Shazam Unlocks TV Shows, Converts Buyers To Subscribers

Shazam is trying to convert one-off buyers in to annual subscribers, while also aiming to become the key with which viewers unlock TV content.

Though the song identification app recently limited its free app and introduced a £2.99 ($4.62) paid version, this new version is nevertheless successful, riding high in iTunes Store’s music app chart.

Now it’s aiming to convert that one-off payment in to an annual subscription, through app stores that support subscription. Shazam is retaining its $4.99 (£3.24) one-off fee and adding a $2.99 (£1.94) annual subscription for those who want it.

Meanwhile, Shazam is following up its February brand marketing experiment – when clothes-maker Dockers invited viewers of its TV ad to open its mobile ewbsite by Shazaming the ad’s soundtrack – with a similar partnership with the Syfy TV channel…

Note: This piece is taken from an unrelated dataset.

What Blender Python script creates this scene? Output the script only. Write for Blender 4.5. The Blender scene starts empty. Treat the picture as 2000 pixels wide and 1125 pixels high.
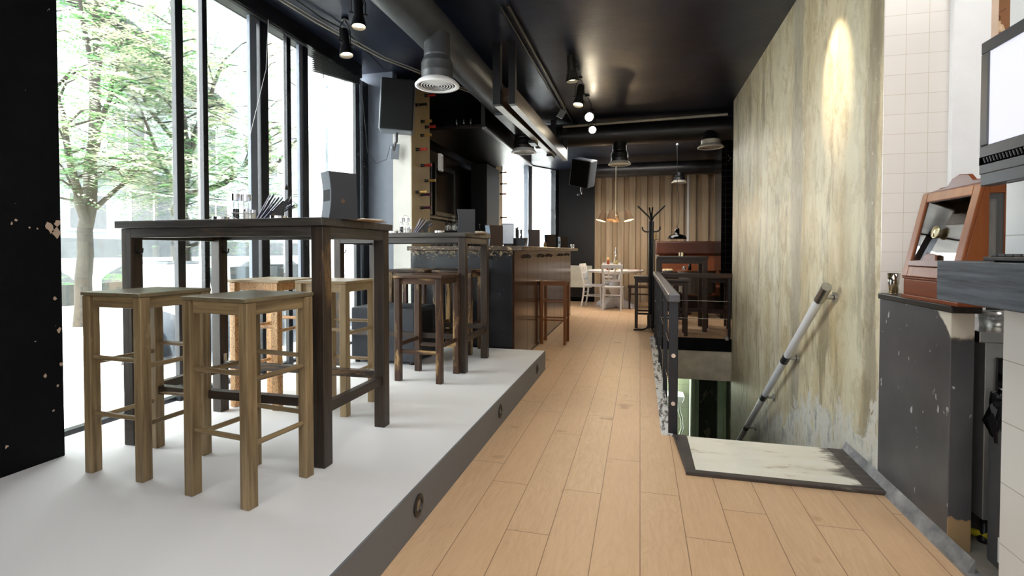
import bpy, math, random
from mathutils import Vector, Matrix
R = math.radians
PI = math.pi
scene = bpy.context.scene
COL = scene.collection

# ------------------------------------------------------------------ camera
cam_d = bpy.data.cameras.new('camera')
cam_d.sensor_width = 36.0
cam_d.lens = 985.0 / 2000.0 * 36.0
cam_d.shift_y = -(72.0 - 985.0 * 0.021) / 2000.0
cam_d.clip_start = 0.05
cam = bpy.data.objects.new('camera', cam_d)
COL.objects.link(cam)
cam.location = (0, 0, 1.15)
cam.rotation_euler = (PI / 2 - math.atan(0.021), 0, R(14.238))
scene.camera = cam

# ------------------------------------------------------------------ world and big lights
w = bpy.data.worlds.new('overcast_sky')
scene.world = w
w.use_nodes = True
nt = w.node_tree
bg = nt.nodes['Background']
tc = nt.nodes.new('ShaderNodeTexCoord')
sp = nt.nodes.new('ShaderNodeSeparateXYZ')
rp = nt.nodes.new('ShaderNodeValToRGB')
nt.links.new(tc.outputs['Generated'], sp.inputs[0])
nt.links.new(sp.outputs[2], rp.inputs[0])
rp.color_ramp.elements[0].position = 0.0
rp.color_ramp.elements[0].color = (0.9, 0.95, 1.0, 1)
rp.color_ramp.elements[1].position = 0.7
rp.color_ramp.elements[1].color = (1.0, 1.0, 1.0, 1)
nt.links.new(rp.outputs[0], bg.inputs[0])
bg.inputs[1].default_value = 8.5

def area(name, loc, rot, sx, sy, power, color=(1, 1, 1)):
    d = bpy.data.lights.new(name, 'AREA')
    d.shape = 'RECTANGLE'; d.size = sx; d.size_y = sy; d.energy = power; d.color = color
    o = bpy.data.objects.new(name, d); COL.objects.link(o)
    o.location = loc; o.rotation_euler = rot
    return o
# added area light standing in for daylight behind the viewer; no opening is built
area('front_daylight_fill', (-0.9, -2.6, 2.0), (R(82), 0, 0), 3.6, 2.0, 34, (1.0, 0.98, 0.96))
# unseen fill light added overhead to brighten the floor near the viewer
area('floor_fill_light', (0.1, 0.9, 3.03), (0, 0, 0), 1.6, 2.4, 26, (1.0, 0.97, 0.92))
area('kitchen_ceiling_light', (1.9, 1.5, 3.03), (0, 0, 0), 0.8, 1.2, 15, (1.0, 0.96, 0.9))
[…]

Syfy will run Shazam’s logo over season-finale episodes of Eureka and Warehouse 13 – a prompt to unlock unseen next-season previews and competition prizes by Shazaming the shows.

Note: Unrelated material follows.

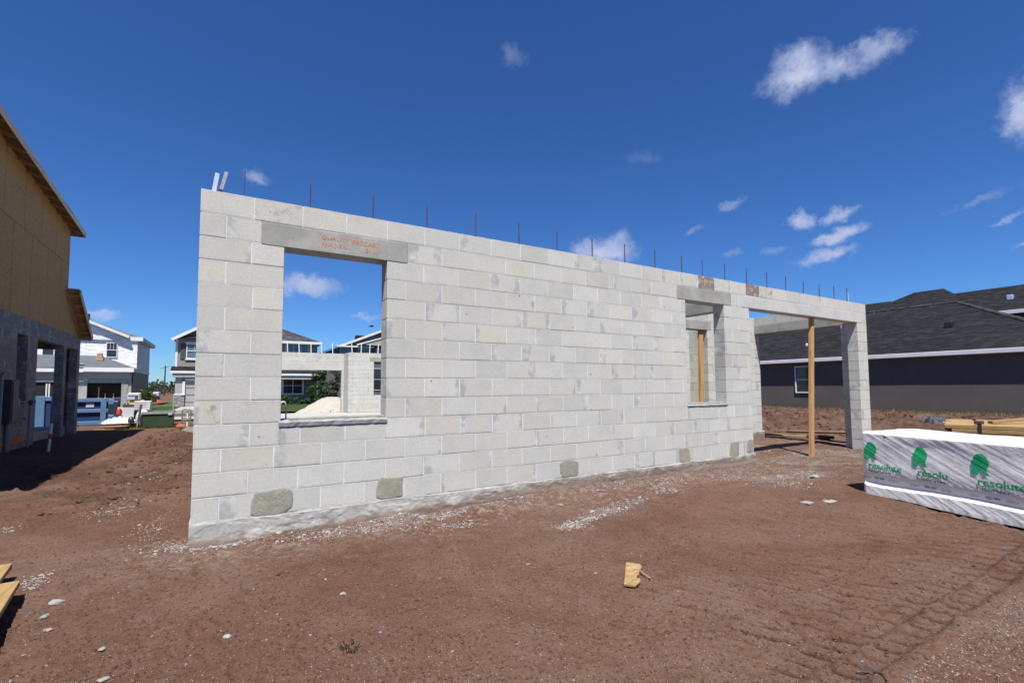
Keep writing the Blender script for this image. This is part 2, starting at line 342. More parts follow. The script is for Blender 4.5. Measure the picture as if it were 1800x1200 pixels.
M['pine_z']=mat_wood('pine_z',(.38,.22,.09),(.45,.285,.135),'z',(.25,.13,.05));M['pine_y']=mat_wood('pine_y',(.245,.160,.068),(.29,.20,.10),'y',(.165,.095,.04));M['pine_x']=mat_wood('pine_x',(.245,.16,.07),(.29,.20,.10),'x',(.165,.095,.04));M['fascia']=mat_wood('grey_fascia',(.50,.44,.34),(.60,.54,.44),'y',(.36,.28,.2));M['rafter']=mat_wood('rafter',(.34,.20,.09),(.43,.27,.13),'x')
M['osb']=mat_osb('osb',(.20,.125,.05),(.32,.225,.11));M['osbw']=mat_osb('osb_wall',(.35,.198,.076),(.45,.28,.118),True)
M['shing']=mat_shingle('charcoal_shingle');M['shingf']=mat_shingle('grey_shingle',(.030,.031,.035),(.055,.057,.062));M['felt']=simple('roof_felt',(.075,.085,.10),.8,0,.15,2,.1)
M['stucco']=mat_stucco();M['white']=simple('white_paint',(.58,.58,.59),.5,0,.06,3,0);M['whitep']=simple('white_plastic',(.43,.435,.45),.4,0,.08,5,0);M['gutter']=simple('lilac_white_gutter',(.58,.57,.62),.45,0,.06,3,0)
M['wrapw']=mat_wrapwall('house_wrap');M['glass']=mat_glass('dark_glass');M['glassb']=mat_glass('blue_glass',(.10,.14,.19))
M['greysid']=mat_siding('taupe_siding',(.235,.222,.205));M['greywall']=simple('grey_paint',(.14,.135,.14),.8,0,.08,3,.1);M['greylite']=simple('light_grey_paint',(.30,.295,.285),.8,0,.08,3,.1);M['sid4']=mat_siding('slate_siding',(.10,.105,.12))
M['stone']=mat_stone('ledge_stone');M['dark']=simple('dark_interior',(.018,.016,.015),.95,0,.3,2,0);M['black']=simple('black_plastic',(.015,.015,.017),.4,0,.2,8,.2,.5);M['shutter']=simple('dark_shutter',(.06,.06,.065),.6,0,.1,5,0)
M['blue']=mat_paint_worn('blue_steel',(.085,.165,.29));M['blued']=mat_paint_worn('deep_blue_steel',(.018,.040,.125));M['green']=simple('green_enamel',(.028,.048,.026),.45,0,.15,3,.05,.4);M['palegreen']=simple('pale_green_plastic',(.115,.15,.115),.6,0,.15,6,0)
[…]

No longer just a song identifier, Shazam is now calling itself a “mobile discovery provider”. In this sense, as long as someone provides Shazam with an audio fingerprint, the app could conceivably be used to recognise just about anything audible, and to prompt an appropriate mobile response.

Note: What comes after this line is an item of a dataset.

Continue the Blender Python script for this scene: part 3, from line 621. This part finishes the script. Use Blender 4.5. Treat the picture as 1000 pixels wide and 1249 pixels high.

Shazam is one of the UK’s most promising, but least talked about, digital outfits. It hit a 50 million user target by end of 2009 and in May reported 75 million users on the way to its target of 100 million by end of 2010.

CEO Andrew Fisher has previously told me the next step would be to consider IPO.

But it was still loss-making in its 2008/09 financial year. The annual subscription could give Shazam more chance at sustainability than one-off paid downloads alone.